PROBLEM TO SOLVE :: From the first line of the data down to and including the line with "R = math.radians", copy everything exactly, leaving out pictures.

++++ DATA EXTRACT

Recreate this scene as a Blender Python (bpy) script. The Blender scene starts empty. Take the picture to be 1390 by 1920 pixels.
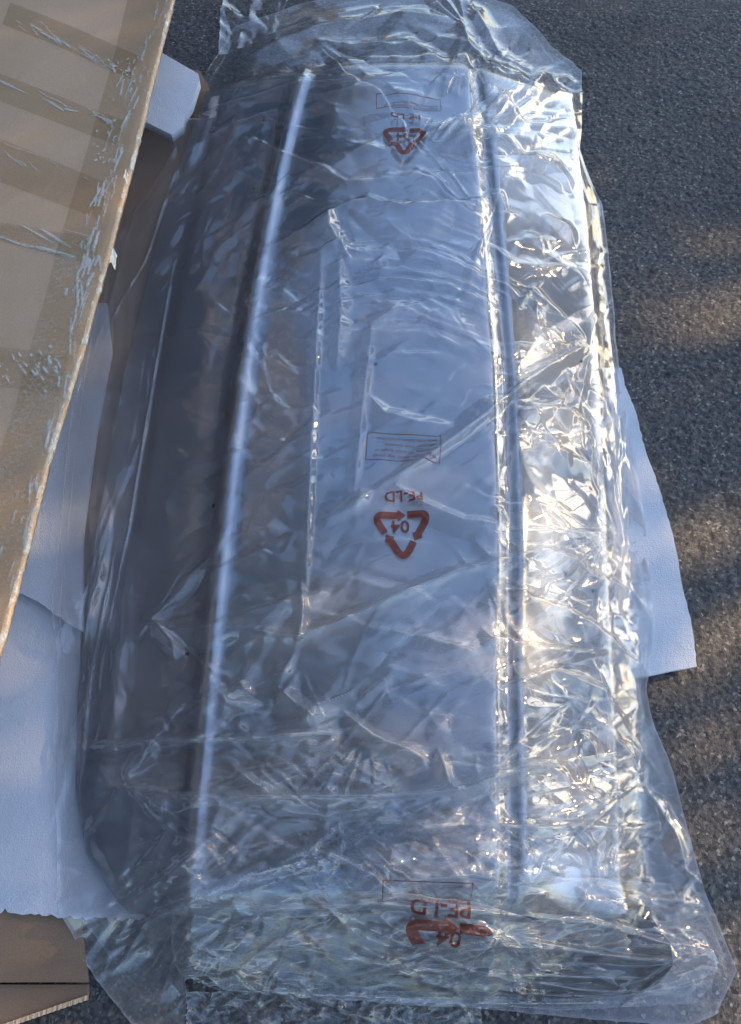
import bpy, bmesh, math, random
import numpy as np
from mathutils import Vector, Matrix

S = bpy.context.scene
random.seed(7)
RNG = np.random.default_rng(11)
R = math.radians

# ------------------------------------------------------------------ camera
CAM = np.array([0.0, 0.0, 1.58]); PITCH = R(66.0); FPX = 1478.0
cam_d = bpy.data.cameras.new('camera'); cam = bpy.data.objects.new('camera', cam_d)
S.collection.objects.link(cam); S.camera = cam
cam.location = CAM; cam.rotation_euler = (R(90) - PITCH, 0, 0)
cam_d.sensor_fit = 'VERTICAL'; cam_d.sensor_height = 24.0; cam_d.lens = 24.0 * FPX / 1920.0
cam_d.clip_start = 0.02; cam_d.clip_end = 500
S.render.resolution_x = 741; S.render.resolution_y = 1024

# ------------------------------------------------------------------ sky, sun, exposure
SUN_EL, SUN_AZ = R(27.0), R(68.0)                 # azimuth clockwise from +Y
SUNV = Vector((math.cos(SUN_EL) * math.sin(SUN_AZ), math.cos(SUN_EL) * math.cos(SUN_AZ), math.sin(SUN_EL)))
W = bpy.data.worlds.new('World'); S.world = W; W.use_nodes = True
wn = W.node_tree.nodes; wl = W.node_tree.links; wn.clear()
sky = wn.new('ShaderNodeTexSky'); sky.sky_type = 'NISHITA'; sky.sun_disc = False
sky.sun_elevation = SUN_EL; sky.sun_rotation = SUN_AZ; sky.air_density = 1.0; sky.dust_density = 1.2; sky.ozone_density = 2.2
bg = wn.new('ShaderNodeBackground'); bg.inputs['Strength'].default_value = 0.15
wo = wn.new('ShaderNodeOutputWorld')
wl.new(sky.outputs[0], bg.inputs['Color']); wl.new(bg.outputs[0], wo.inputs['Surface'])
sun_d = bpy.data.lights.new('sun', 'SUN'); sun = bpy.data.objects.new('sun', sun_d)
S.collection.objects.link(sun); sun_d.energy = 3.2; sun_d.angle = R(0.55); sun_d.color = (1.0, 0.70, 0.38)
sun.rotation_euler = SUNV.to_track_quat('Z', 'Y').to_euler()
S.view_settings.view_transform = 'Standard'; S.view_settings.look = 'None'
S.view_settings.exposure = 1.5; S.view_settings.gamma = 1.0; S.view_settings.use_curve_mapping = False
S.render.engine = 'CYCLES'
S.cycles.transparent_max_bounces = 14; S.cycles.max_bounces = 6; S.cycles.diffuse_bounces = 3; S.cycles.glossy_bounces = 3
S.cycles.caustics_reflective = False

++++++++

RESULT OF THIS EXERCISE ::
Recreate this scene as a Blender Python (bpy) script. The Blender scene starts empty. Take the picture to be 1390 by 1920 pixels.
import bpy, bmesh, math, random
import numpy as np
from mathutils import Vector, Matrix

S = bpy.context.scene
random.seed(7)
RNG = np.random.default_rng(11)
R = math.radians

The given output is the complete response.